We know from our experience with the interim agreement [which led to today’s final agreement] that even though Obama tries to keep Iran negotiations under wraps, the public ends up learning about all significant agreement terms … from the Iranians. The mullahs cannot help themselves but crow over concession after concession won from Obama’s negotiators.

Voila! No sooner was the Iran deal announced today than did the Iranian regime post it online for all the world to see, in conjunction with the regime’s understandably triumphant commentary. We did not need the Corker bill to find out what is in the “Joint Comprehensive Plan of Action.” You can read it for yourself, courtesy of our enemy’s news service.

Even if you bought the nonsense about how we needed the Corker bill to get transparency, I would caution that you have now gotten whatever good there was to be had. Once Congress has access to the agreement, all the advantage shifts to Obama.

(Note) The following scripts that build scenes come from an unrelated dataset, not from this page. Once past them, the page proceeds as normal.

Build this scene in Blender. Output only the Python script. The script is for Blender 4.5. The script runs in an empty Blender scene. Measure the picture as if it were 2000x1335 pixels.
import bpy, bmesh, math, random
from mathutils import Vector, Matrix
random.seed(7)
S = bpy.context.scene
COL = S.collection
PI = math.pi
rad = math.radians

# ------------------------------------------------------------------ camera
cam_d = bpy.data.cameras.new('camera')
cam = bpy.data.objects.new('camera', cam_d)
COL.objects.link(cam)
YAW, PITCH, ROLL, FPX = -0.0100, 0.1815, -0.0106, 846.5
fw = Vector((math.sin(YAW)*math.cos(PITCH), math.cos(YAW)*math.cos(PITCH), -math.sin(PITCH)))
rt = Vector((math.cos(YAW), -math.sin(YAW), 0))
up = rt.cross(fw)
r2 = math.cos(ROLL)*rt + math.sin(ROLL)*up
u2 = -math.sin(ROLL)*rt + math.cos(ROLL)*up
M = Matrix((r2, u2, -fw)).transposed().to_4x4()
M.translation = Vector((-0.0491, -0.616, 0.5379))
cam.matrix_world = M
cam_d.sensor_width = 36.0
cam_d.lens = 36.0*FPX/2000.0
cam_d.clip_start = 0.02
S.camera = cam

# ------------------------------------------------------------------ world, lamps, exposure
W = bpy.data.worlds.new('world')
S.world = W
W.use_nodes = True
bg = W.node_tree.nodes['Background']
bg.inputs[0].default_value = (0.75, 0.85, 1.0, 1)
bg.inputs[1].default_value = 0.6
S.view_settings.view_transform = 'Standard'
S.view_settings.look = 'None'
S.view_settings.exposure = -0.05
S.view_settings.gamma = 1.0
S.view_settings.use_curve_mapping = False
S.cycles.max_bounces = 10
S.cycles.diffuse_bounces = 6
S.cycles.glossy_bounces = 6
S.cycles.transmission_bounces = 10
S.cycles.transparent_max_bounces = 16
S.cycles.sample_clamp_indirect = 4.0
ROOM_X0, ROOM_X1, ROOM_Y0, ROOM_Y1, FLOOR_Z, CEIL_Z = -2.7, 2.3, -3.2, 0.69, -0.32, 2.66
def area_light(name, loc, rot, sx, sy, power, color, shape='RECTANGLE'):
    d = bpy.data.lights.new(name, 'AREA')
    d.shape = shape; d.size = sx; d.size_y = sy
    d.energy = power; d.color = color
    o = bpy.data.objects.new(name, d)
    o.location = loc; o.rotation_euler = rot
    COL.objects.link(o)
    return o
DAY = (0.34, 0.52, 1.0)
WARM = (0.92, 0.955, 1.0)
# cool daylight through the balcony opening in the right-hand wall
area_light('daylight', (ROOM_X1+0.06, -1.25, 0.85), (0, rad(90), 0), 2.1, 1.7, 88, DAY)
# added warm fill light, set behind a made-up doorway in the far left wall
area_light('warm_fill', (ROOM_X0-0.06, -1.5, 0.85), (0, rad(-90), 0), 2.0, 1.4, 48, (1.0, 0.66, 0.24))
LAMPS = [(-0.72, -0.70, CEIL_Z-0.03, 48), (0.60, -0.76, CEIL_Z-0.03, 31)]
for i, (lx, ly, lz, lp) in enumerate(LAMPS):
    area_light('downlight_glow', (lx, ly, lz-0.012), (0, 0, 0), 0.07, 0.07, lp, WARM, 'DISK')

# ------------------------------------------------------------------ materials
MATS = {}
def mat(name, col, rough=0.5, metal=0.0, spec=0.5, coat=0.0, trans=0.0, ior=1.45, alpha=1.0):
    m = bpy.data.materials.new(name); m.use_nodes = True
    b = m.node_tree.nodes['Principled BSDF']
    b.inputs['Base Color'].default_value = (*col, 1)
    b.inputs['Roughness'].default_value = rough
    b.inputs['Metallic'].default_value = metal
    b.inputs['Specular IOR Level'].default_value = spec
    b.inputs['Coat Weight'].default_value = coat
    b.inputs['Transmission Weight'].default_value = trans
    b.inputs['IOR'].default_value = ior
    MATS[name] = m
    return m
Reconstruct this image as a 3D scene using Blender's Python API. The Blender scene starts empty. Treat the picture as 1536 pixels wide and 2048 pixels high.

The Constitution requires (a) treaties to be approved by a two-thirds supermajority of the Senate, and (b) bills regulating international commerce (e.g., sanctions against Iran) to be enacted under regular legislative rules – meaning, passage by majorities in both chambers, with all the usual parliamentary hurdles, before presidential signature. But the Corker bill undermines these protections. Under its terms, Obama can lift the sanctions against Iran unless both houses of Congress reject the deal by the two-thirds majorities necessary to override a presidential veto that was certain even before Obama promised it this morning.

That means it would take 67 senators and 291 House members voting for a resolution of disapproval to kill the pact.

There are 54 Republicans in the Senate and 247 in the House.